Türkiye en önde gelen ve en kaliteli taşıtı sunan ihracatçılar arasında sayılacak mıydı?
Eğer o küreselleşmeyi ıskalasaydık, şimdi Felemenk kökenli banka kredisiyle büyüyen orta boy işletmeden, şimdi bilgisayarlı preste hassas parça üreten oto kalfasına, insanlarımız bütün bir ekonomik sürecin refah ve uzmanlaşma erdemlerinden nasiplenebilecek miydi?
Yani, ez kázá "ulusalcı - kuvvacı" zevátın yaygaracılığı hayata geçmiş olsaydı, bugün bütün bir ulus ve ülke olarak geçen yıla oranla yüzde 6,8 daha zengin olacak mıydık?
Daha gürbüz, daha sağlıklı, daha güvenli, daha usta yaşayabilecek miydik?
Tabii ki hayır, hayır, hayır ve bunu inkár etmek için sonsuz kötü niyetli olmak gerekir.
* * *
ZATEN, partizan, önyargılı ve bön davranarak AKP hükümetinin yukarıdaki iktisadi başarısını reddetmeye veya küçümsemeye kalkışmak için de çok kötü niyetli olmak gerekir.
Rakam rakamdır ve kimsenin inkár etmediği yüzde 6.8 büyüme hızı da nesneldir!
Burada, "eh işte, IMF reçetesi" türü bir burun kıvırma da insafsızlığın daniskásı olur.
Çünkü Türkiye yetmişli yıllardan beri aynı "IMF reçeteleri"nden ibadullah gördü.
Ama onlara rağmen de "yetmiş sente muhtaç" sayısız krizi çok daha fazlasıyla gördü.
Kaldı ki, işte sandık arifesiyse sandık arifesi, iktidar hiçbir şekilde geleneksel ve popülist "seçim ekonomisi" rüşvetçiliğine soyunmadı. Rotadan caymadı ve caymıyor.

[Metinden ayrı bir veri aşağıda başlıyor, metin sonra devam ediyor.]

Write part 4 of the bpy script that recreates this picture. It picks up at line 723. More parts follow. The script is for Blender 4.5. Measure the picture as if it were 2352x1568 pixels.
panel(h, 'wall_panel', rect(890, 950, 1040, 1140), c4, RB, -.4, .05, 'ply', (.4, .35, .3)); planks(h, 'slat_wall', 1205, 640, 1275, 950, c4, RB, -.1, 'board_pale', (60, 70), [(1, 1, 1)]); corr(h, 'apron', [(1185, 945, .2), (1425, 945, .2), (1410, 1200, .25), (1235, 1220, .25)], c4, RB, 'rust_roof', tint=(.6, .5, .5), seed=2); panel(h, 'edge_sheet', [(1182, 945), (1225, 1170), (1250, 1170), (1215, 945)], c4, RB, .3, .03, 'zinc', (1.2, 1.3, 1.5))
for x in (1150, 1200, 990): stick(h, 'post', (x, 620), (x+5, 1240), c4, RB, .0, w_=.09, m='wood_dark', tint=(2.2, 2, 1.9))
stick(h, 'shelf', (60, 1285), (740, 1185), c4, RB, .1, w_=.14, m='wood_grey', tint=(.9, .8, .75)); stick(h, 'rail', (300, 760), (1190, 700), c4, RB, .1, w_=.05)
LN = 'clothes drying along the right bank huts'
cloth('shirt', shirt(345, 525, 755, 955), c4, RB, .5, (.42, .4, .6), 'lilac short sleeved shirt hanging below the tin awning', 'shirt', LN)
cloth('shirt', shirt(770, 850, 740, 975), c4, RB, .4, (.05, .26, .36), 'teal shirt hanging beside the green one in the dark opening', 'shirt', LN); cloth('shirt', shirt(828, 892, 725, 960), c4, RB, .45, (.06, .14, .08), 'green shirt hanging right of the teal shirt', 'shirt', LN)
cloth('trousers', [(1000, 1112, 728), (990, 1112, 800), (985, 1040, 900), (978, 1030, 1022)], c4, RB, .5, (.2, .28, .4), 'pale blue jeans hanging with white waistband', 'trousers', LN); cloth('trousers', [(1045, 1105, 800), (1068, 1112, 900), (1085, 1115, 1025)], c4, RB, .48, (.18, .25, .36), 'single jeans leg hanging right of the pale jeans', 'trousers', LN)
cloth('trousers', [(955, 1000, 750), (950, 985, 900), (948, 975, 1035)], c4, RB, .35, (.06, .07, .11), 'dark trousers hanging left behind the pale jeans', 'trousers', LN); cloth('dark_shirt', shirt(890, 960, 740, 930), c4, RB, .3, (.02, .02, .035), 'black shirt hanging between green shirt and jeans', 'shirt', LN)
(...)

Zaten Erdoğan hükümetinin bu kararlılığı ve istikrárı sayesindedir ki yabancı sermaye girdisi ve yüksek verimli ihracatla ülkemiz her geçen gün dünkünden daha çok küreselleşiyor.
O küreselleşmeden en iyi yararlanan "orta boy dev"ler içinde parmakla gösteriliyor.
Bir nebze yabancı dil bilen, Türkiye için tá Şanghay’dan Rio’ya yapılan çok iyimser değerlendirmeleri okusun ve elini vicdánına koyarak, rağbetin cevabını kendi kendine versin.
* * *
O halde, "ulusalcı - kuvvacı" taife şimdi gerçekten de iki gözü iki çeşme dövünebilir.
Çünkü, buradan dönüş olmayacaktır. Hayati "Rübikon çizgisi" haydi haydi aşılmıştır.
Dünyayla iktisaden eklemleştiği oranda, Türkiye artık si-ya-se-ten deküreselleşmiştir.
Dolayısıyla, aynı "ulusalcı - kuvvacı" cihet askeri darbelerin ne "post", ne "pre",ne de "proto" modernlerine bel bağlasın. Avucunu yalar. Şapa oturur. Bilhassa da, postu bırakır.
Biline ki, yüzde 6,8’in láfı mı olur, Türkiye halkı kendisini gelecek ve sonraki yıllar yüzde 68 fakirleştirecek, dilencileştirecek ve yabancılaştıracak bir feláketi kabul etmeyecektir.
Ben de Cansen ustanın son sözüyle bitiriyorum: Ey küreselleşme, sen nelere kádirsin!